Regìa: Paolo Genovese
Top star de noantri: Valerio Mastandrea, Marco Giallini, Alba Rohrwacher
Italia 2016
Finalmente un bel film horror italiano. Come dite, “Perfetti sconosciuti” non è un film horror? Lo è invece. Chiedete a chi è sdraiato sulla sua relazione, a chi è convinto di essere più furbo del proprio partner, a chi nemmeno si preoccupa di conoscerla a fondo, la persona che ha di fianco. Gronda sangue peggio della Passione di Mel Gibson, questo “gioiellino” del quasi mai banale Paolo Genovese, che però non resiste alla tentazione – nel finale – di ritirare almeno un po’ la mano dopo aver rotto un tot di vetrate.
In realtà si tratta dell’ennesima variante di una resa dei conti tra presunti amici – tanti sono gli esempi nella storia del cinema che non li citiamo per risparmiare tempo e spazio – la variante è che il massacro è inserito in piena epoca social, utilizzando la tecnologia come cavallo di Troia. Lascereste il vostro telefonino a disposizione di coniuge e amici più stretti? I protagonisti del film per fortuna lo fanno, regalando a noi del Bar De Curtis, quasi tutti single e nostalgici del telefono a gettone, un’ora e mezzo di perversa goduria.
La cattiveria attraversa lo schermo, il politicamente scorretto è a tavola (“I froci pensano che siano tutti froci”), la sceneggiatura e i dialoghi ispirati, il cast azzeccato. Dai tempi del finale di “Funny Games” non provavamo un’esaltazione nichilista del genere.
Regìa: Sergio Rubini
Top star de noantri: Fabrizio Bentivoglio, Sergio Rubini
Italia 2015
E certo che ne dobbiamo parlare: è nata prima la sceneggiatura di “Perfetti sconosciuti” o di “Dobbiamo parlare”? Là i telefonini messi in “piazza”, qui un telefonino spiato. L’effetto è lo stesso: veleni e crisi. Ha più ritmo “Perfetti sconosciuti” grazie ai sette protagonisti, ma qui c’è uno strepitoso Fabrizio Bentivoglio, luminare-cafone della chirurgia; in più Rubini, invecchiato malissimo (ma quanti anni ha? Ottanta?) se vogliamo rompe qualche vetrata in meno di Genovese, ma non ritira la mano e anzi si congeda con il sasso impugnato in bella vista. Picchia duro sulle abitudini, sulle cose dette alle spalle (“Diventate adulti, imparate a dire qualche bugìa”) e si domanda se ci sia rimedio alla delusione, nella vita di coppia. Insomma, roba buona. Ci sarebbe da sistemare la faccenda del chi ha scopiazzato chi, ma in fondo preferiamo tenerci stretti due bei film horror italiani.
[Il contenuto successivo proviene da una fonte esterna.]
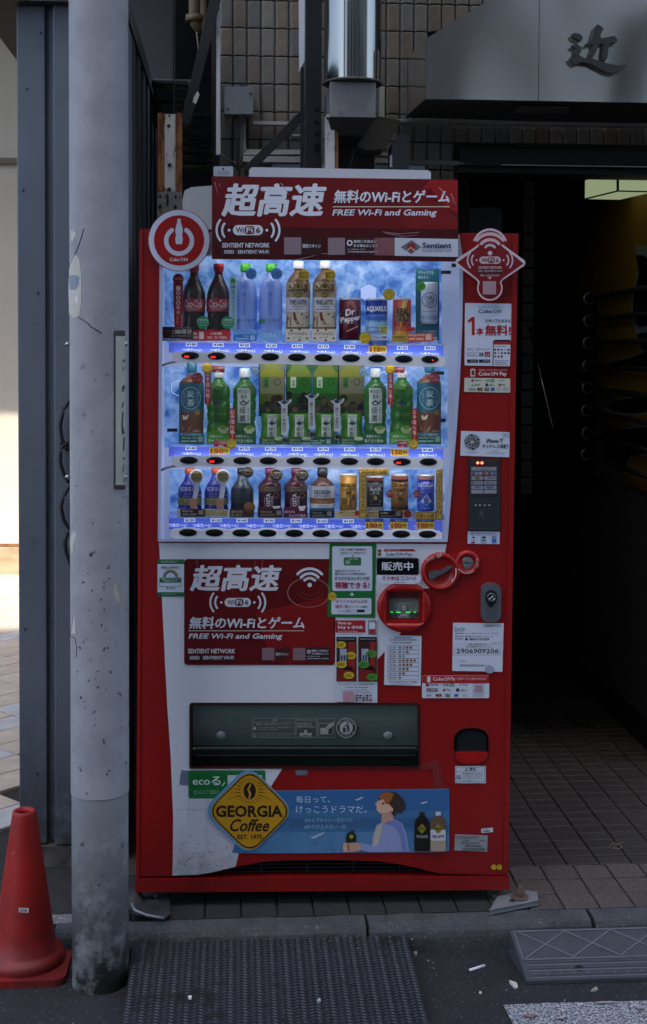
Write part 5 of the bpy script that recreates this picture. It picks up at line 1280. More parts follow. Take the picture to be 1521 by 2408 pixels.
# latte bottles
lat = worn('latte_plastic', '#5d4330', '#7a5a40', scale=26, rough=.15, bump=.2)
for i, cx in enumerate((700, 762)):
    e, X, Z = vessel('coffee_bottle', ('milky coffee bottle with cream label, fifth from the left on the top shelf', 'milky coffee bottle with cream label, just left of the dark red can')[i], cx, None, None, 800, G1)
    prof = [(630, 9), (640, 11), (646, 17), (655, 23), (665, 27), (676, 28), (700, 28), (733, 28), (772, 28), (776, 27), (797, 27)]
    body2(e, cx, X, Z, prof, lat, 'bottle_body', 32); body2(e, cx, X, Z, [(614, 11), (617, 12.5), (630, 12.5), (632, 12)], C('#dfe2ee', .3), 'cap')
    f = interp(prof); pr = Wrap(e, cx, X, Z, f); pr.rect(cx-27.6, 664, cx+27.6, 700, '#a58f72', 14); pr.rect(cx-27.6, 700, cx+27.6, 733, '#d9d8de', 14); pr.rect(cx-27.6, 733, cx+27.6, 769, '#cfc4ac', 14); pr.rect(cx-27.6, 769, cx+27.6, 773, '#7c6234', 14); lb_ = pr.build(e, 'label')
    pr = Wrap(e, cx, X, Z, f, .0013)
    pr.poly([(cx-18, 666), (cx-8, 665), (cx-2, 672), (cx-14, 676)], '#e4ded0'); pr.poly([(cx+8, 665), (cx+22, 666), (cx+24, 684), (cx+16, 690), (cx+16, 674)], '#6b3a20')
    pr.poly([(cx-27, 768), (cx-25, 745), (cx-18, 734), (cx-9, 734), (cx-16, 748), (cx-16, 768)][::-1], '#8c5f2c'); pr.poly([(cx-12, 735), (cx-6, 735), (cx-4, 748), (cx+4, 762), (cx-3, 762), (cx-10, 752)][::-1], '#7a2e1c')
    pr.up(); pr.poly([(cx, 667), (cx+5, 669), (cx+16, 682), (cx+16, 686), (cx+4, 700), (cx, 701), (cx-4, 700), (cx-16, 686), (cx-16, 682), (cx-5, 669)][::-1], '#3a2b0c')
    pr.up(); pr.poly([(cx, 669), (cx+4, 670), (cx+14.3, 682.5), (cx+14.3, 685.5), (cx+3, 698), (cx, 699), (cx-3, 698), (cx-14.3, 685.5), (cx-14.3, 682.5), (cx-4, 670)][::-1], '#a58a1c')
    pr.up(); pr.text('GEORGIA', cx-13, 681, cx+13, 686, '#1d1708', .03); pr.text('Coffee', cx-7.5, 688, cx+7.5, 693, '#1d1708', 0, .3); pr.circ(cx, 675, 2.6, '#1d1708', 3.6, 10)
    pr.text('THE LATTE', cx-20, 706, cx+20, 717, '#16130f', .02); pr.text('猿田彦珈琲 監修', cx-13, 720, cx+13, 723, '#3c3833', .01); pr.lines(cx-19, 726, cx+19, 729.5, 1, '#3c3833')
    for bx_, by_ in ((cx+9, 739), (cx+20, 746), (cx-18, 675), (cx-20, 684)): pr.circ(bx_, by_, 2.8, '#3a2a1c', 2, 10)
    pr.text('コーヒー飲料', cx-9, 762, cx+13, 766, '#5b4526', .0); pr.build(lb_, 'lettering')
    badge(e, X, Z, cx+14.5, 646, 13.2, '#d8b93c', ['飲みやすい', '味わい'], '#4d3a12')
    c_ = card(e, X, Z, [(cx-29, 776), (cx-26, 773), (cx+26, 773), (cx+29, 776), (cx+29, 803), (cx-29, 803)], DF, C('#d6d0c0', .4), 'foot_card'); pr = flatpr(e, X, Z, DF+.0006)
    pr.text('まろやかな甘さ', cx-22, 781, cx+22, 788, '#2e231a', .012); pr.text('ザ・ラテ', cx-11, 791, cx+9, 797, '#2e231a', .012)
    for bx_, by_ in ((cx-22, 795), (cx-15, 777), (cx+22, 795), (cx+4, 775), (cx+4, 800)): pr.circ(bx_, by_, 3, '#3d2a1c', 2.2, 10)
    pr.build(c_, 'lettering')
def can(cx, y0, y1, r, m, label, g, lidm='#c9ccd8', band=None, name='drink_can'):
    e, X, Z = vessel(name, label, cx, None, None, y1, g, 'can')
    body2(e, cx, X, Z, [(y0+5, r), (y1-3, r), (y1, r-2)], m if not isinstance(m, str) else C(m, .3, .15), 'can_body', 32)
    body2(e, cx, X, Z, [(y0, r-2), (y0+1, r-.5), (y0+3, r-.5), (y0+5, r)], C(lidm, .3, .3), 'lid')
    f = lambda y: r
    return e, X, Z, f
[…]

L’esigenza di unirmi ogni volta con te
Regìa: Tonino Zangardi
Top star de noantri: Claudia Gerini
Italia, Francia 2015
Ma chi l’ha fatto entrare Tonino? Chi l’ha invitato? “Questa rubrica si chiama Sconsigli Per La Visione – obietta l’ultimo fenomeno entrato a far parte del Bar De Curtis -, è nata per stroncare, non per incensare. Ultimamente ci sono solo promossi: Tarantino, Allen, Verdone, ora pure Genovese e Rubini, non se ne può più di tutto questo buonismo”.
Tonino è un rompiscatole, però ha ragione.
Rimediamo subito: non può essere peggio del titolo “L’esigenza di unirmi ogni volta con te”, abbiamo pensato quando ci è capitato a tiro questo film. Invece sì.
Claudia Gerini sussurra, fa la ragazzina e lancia sguardi languidi a Marco Boccioni (chi?): “Aiutami, non mi cercare più”. Lui gioca a fare il tenebroso, con lo sguardo perso nel vuoto e l’animo tormentato.
Lui: – Perché piangi?
Lei: – Perché sto per tradire mio marito e non l’ho mai fatto.
Anche a noi viene da piangere, per il motivo che potete immaginare. Disagio. Imbarazzo. Sembra di spiare un provino. L’impegno non è in discussione, la Gerini desnuda è un bel vedere, ma ci limitiamo a dire che se fosse un film straniero lo faremmo a brandelli senza tanti convenevoli.